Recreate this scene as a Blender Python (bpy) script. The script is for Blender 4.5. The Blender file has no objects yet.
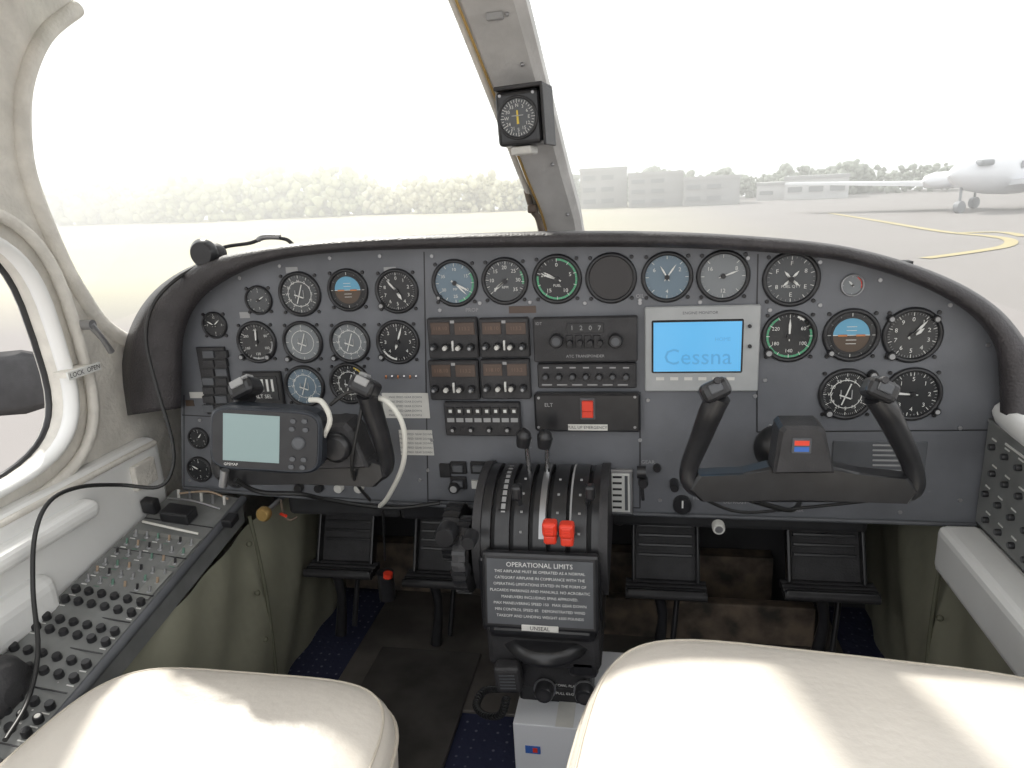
import bpy, bmesh, math, random
from math import sin, cos, tan, radians, pi, atan, atan2
from mathutils import Vector, Matrix
random.seed(7)
F=711.0
A=radians(11); P=radians(15.6); RR=0.055
fw=Vector((-sin(A)*cos(P),cos(A)*cos(P),-sin(P)))
r0=Vector((cos(A),sin(A),0)); u0=r0.cross(fw)
R=(r0*cos(RR)-u0*sin(RR)).normalized(); U=(r0*sin(RR)+u0*cos(RR)).normalized()
def ray(x,y): return fw+R*((x-512)/F)-U*((y-384)/F)
def onY(x,y,Y): d=ray(x,y); return d*(Y/d.y)
def onX(x,y,X): d=ray(x,y); return d*(X/d.x)
def onZ(x,y,Z): d=ray(x,y); return d*(Z/d.z)
def onPl(x,y,p0,n): d=ray(x,y); return d*(p0.dot(n)/d.dot(n))
def mpp(p): return Vector(p).dot(fw)/F
PY=1.2
ROT=Matrix(((1,0,0,0),(0,0,-1,0),(0,1,0,0),(0,0,0,1)))  # local x right, y up, z toward cabin
def PM(x,y,Y=PY,tilt=0,yaw=0,roll=0):
    return Matrix.Translation(onY(x,y,Y))@ROT@Matrix.Rotation(radians(tilt),4,'X')@Matrix.Rotation(radians(yaw),4,'Y')@Matrix.Rotation(radians(roll),4,'Z')
def T(x,y,z): return Matrix.Translation((x,y,z))

# ---------------- materials
def mat(name,col,rough=.5,metal=0,noise=0,scale=20,bump=0,emit=0,spec=.5,col2=None,bscale=None):
    m=bpy.data.materials.new(name); m.use_nodes=True; nt=m.node_tree; b=nt.nodes['Principled BSDF']
    b.inputs['Roughness'].default_value=rough; b.inputs['Metallic'].default_value=metal
    b.inputs['Specular IOR Level'].default_value=spec
    c=(*col,1); b.inputs['Base Color'].default_value=c
    if emit: b.inputs['Emission Color'].default_value=c; b.inputs['Emission Strength'].default_value=emit
    if noise or bump:
        tc=nt.nodes.new('ShaderNodeTexCoord'); n=nt.nodes.new('ShaderNodeTexNoise'); n.inputs['Scale'].default_value=scale; n.inputs['Detail'].default_value=5
        nt.links.new(tc.outputs['Object'],n.inputs['Vector'])
        if noise:
            mx=nt.nodes.new('ShaderNodeMix'); mx.data_type='RGBA'
            k=col2 if col2 else tuple(v*(1-noise) for v in col)
            mx.inputs['A'].default_value=(*k,1); mx.inputs['B'].default_value=(*(tuple(min(1,v*(1+noise)) for v in col) if not col2 else col),1)
            cr=nt.nodes.new('ShaderNodeValToRGB'); cr.color_ramp.elements[0].position=.35; cr.color_ramp.elements[1].position=.65
            nt.links.new(n.outputs['Fac'],cr.inputs['Fac']); nt.links.new(cr.outputs['Color'],mx.inputs['Factor'])
            nt.links.new(mx.outputs['Result'],b.inputs['Base Color'])
        if bump:
            n2=nt.nodes.new('ShaderNodeTexNoise'); n2.inputs['Scale'].default_value=bscale or scale; n2.inputs['Detail'].default_value=4
            nt.links.new(tc.outputs['Object'],n2.inputs['Vector'])
            bp=nt.nodes.new('ShaderNodeBump'); bp.inputs['Strength'].default_value=bump; bp.inputs['Distance'].default_value=.01
            nt.links.new(n2.outputs['Fac'],bp.inputs['Height']); nt.links.new(bp.outputs['Normal'],b.inputs['Normal'])
    return m
m_panel=mat('panel_grey_paint',(.146,.152,.166),.42,0,.14,9,.05,bscale=400)
# worn scuffs: sparse paler flecks
nt=m_panel.node_tree; b=nt.nodes['Principled BSDF']; src=b.inputs['Base Color'].links[0].from_socket
tc=nt.nodes.new('ShaderNodeTexCoord'); mpn=nt.nodes.new('ShaderNodeMapping'); mpn.inputs['Scale'].default_value=(1,1,2.5); n3=nt.nodes.new('ShaderNodeTexNoise'); n3.inputs['Scale'].default_value=38; n3.inputs['Detail'].default_value=8; n3.inputs['Roughness'].default_value=.7
cr=nt.nodes.new('ShaderNodeValToRGB'); cr.color_ramp.elements[0].position=.66; cr.color_ramp.elements[1].position=.74; cr.color_ramp.elements[1].color=(.6,.6,.6,1)
mx=nt.nodes.new('ShaderNodeMix'); mx.data_type='RGBA'; mx.inputs['B'].default_value=(.26,.26,.265,1)
nt.links.new(tc.outputs['Object'],mpn.inputs['Vector']); nt.links.new(mpn.outputs['Vector'],n3.inputs['Vector']); nt.links.new(n3.outputs['Fac'],cr.inputs['Fac']); nt.links.new(cr.outputs['Color'],mx.inputs['Factor']); nt.links.new(src,mx.inputs['A']); nt.links.new(mx.outputs['Result'],b.inputs['Base Color'])
m_panel2=mat('panel_grey_dark',(.098,.103,.112),.5,0,.1,20)
m_black=mat('black_plastic',(.025,.025,.027),.28,0,.15,40)
m_blackm=mat('black_matte',(.037,.036,.038),.55,0,.2,30,.15,bscale=300)
m_pad=mat('glareshield_padding',(.042,.038,.040),.45,0,.2,30,.25,bscale=250)
m_face=mat('dial_black',(.035,.036,.038),.22)
m_faceg=mat('dial_glossy',(.012,.012,.014),.04,spec=1)
m_faceblue=mat('dial_blue_grey',(.17,.23,.28),.2)  # even blue-grey dial face
m_facegrey=mat('dial_grey',(.22,.235,.245),.25)
m_facedg=mat('dial_dark_grey',(.085,.09,.095),.25)
m_white=mat('marking_white',(.74,.74,.71),.6)
m_grey=mat('marking_grey',(.36,.36,.36),.6)
m_blue=mat('sky_blue',(.14,.38,.55),.4)
m_brown=mat('ground_brown',(.10,.07,.05),.4)
m_green=mat('arc_green',(.09,.38,.2),.5)
m_yel=mat('arc_yellow',(.8,.6,.08),.5)
m_red=mat('red_knob',(.80,.06,.03),.3)
m_orange=mat('orange_mark',(.62,.24,.09),.5)
m_dimorange=mat('radio_digit_dim',(.22,.14,.10),.5)
m_chrome=mat('brushed_metal',(.6,.6,.6),.25,1)
m_alu=mat('dull_aluminium',(.4,.4,.41),.4,.8)
m_brass=mat('brass_knob',(.5,.33,.12),.4,.6)
m_lcd=mat('lcd_blue',(.11,.39,.68),.25,emit=.5)
m_lcdt=mat('lcd_text',(.08,.30,.55),.3,emit=.45)
m_bezel=mat('display_bezel',(.40,.41,.41),.45,0,.05,30)
m_gps=mat('gps_housing',(.022,.027,.036),.4,0,.1,30)
m_gpsscr=mat('gps_screen',(.26,.35,.35),.15,emit=.12)
m_disp=mat('radio_display',(.095,.066,.052),.3)
m_cream=mat('wall_cream',(.70,.67,.61),.6,0,.10,22,.3,bscale=120)
m_whitep=mat('white_vinyl',(.84,.84,.82),.45,0,.03,6,.06,bscale=60)
m_seat=mat('seat_leather',(.72,.67,.60),.42,0,.05,6,.12,bscale=90)
m_seatp=mat('seat_piping',(.55,.5,.42),.5)
m_olive=mat('olive_lining',(.31,.305,.23),.55,0,.14,5,.7,bscale=6)
m_seam=mat('lining_seam',(.15,.15,.105),.7)
m_cons=mat('console_grey',(.20,.205,.20),.5,0,.12,20)
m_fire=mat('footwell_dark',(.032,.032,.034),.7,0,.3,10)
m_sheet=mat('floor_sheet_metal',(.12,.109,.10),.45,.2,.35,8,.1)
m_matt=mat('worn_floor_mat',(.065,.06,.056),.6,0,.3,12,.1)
m_dirt=mat('worn_brown',(.2,.15,.11),.7,0,.5,18,col2=(.05,.042,.035))
m_placard=mat('placard_white',(.66,.65,.61),.6,0,.05,40)
m_cable=mat('black_cable',(.02,.02,.02),.45)
m_wcable=mat('white_cable',(.7,.69,.63),.5)
m_post=mat('windshield_post_grey',(.50,.49,.475),.5,0,.12,14,.15,bscale=100)
m_carton=mat('carton_white',(.75,.76,.78),.55)
m_bluei=mat('ink_blue',(.05,.15,.5),.5)
# carpet
m_carpet=mat('blue_carpet',(.02,.025,.06),.95,0,.3,60,.3)
nt=m_carpet.node_tree; b=nt.nodes['Principled BSDF']; tc=nt.nodes.new('ShaderNodeTexCoord'); v=nt.nodes.new('ShaderNodeTexVoronoi'); v.inputs['Scale'].default_value=45; v.inputs['Randomness'].default_value=.1
cr=nt.nodes.new('ShaderNodeValToRGB'); cr.color_ramp.elements[0].position=.12; cr.color_ramp.elements[1].position=.2
cr.color_ramp.elements[0].color=(.16,.16,.22,1); cr.color_ramp.elements[1].color=(.024,.028,.065,1)
nt.links.new(tc.outputs['Object'],v.inputs['Vector']); nt.links.new(v.outputs['Distance'],cr.inputs['Fac']); nt.links.new(cr.outputs['Color'],b.inputs['Base Color'])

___

## EXERCISE DIRECTIONS
Transcribe, exactly and exclusively, the run of lines that opens with the line bearing "m_fire=mat('footwell_dark',(.032,.032,.034),.7,0,.3,10)" and closes with the line bearing "m_sheet=mat('floor_sheet_metal',(.12,.109,.10),.45,.2,.35,8,.1)".

## SOLVED EXERCISE
m_fire=mat('footwell_dark',(.032,.032,.034),.7,0,.3,10)
m_sheet=mat('floor_sheet_metal',(.12,.109,.10),.45,.2,.35,8,.1)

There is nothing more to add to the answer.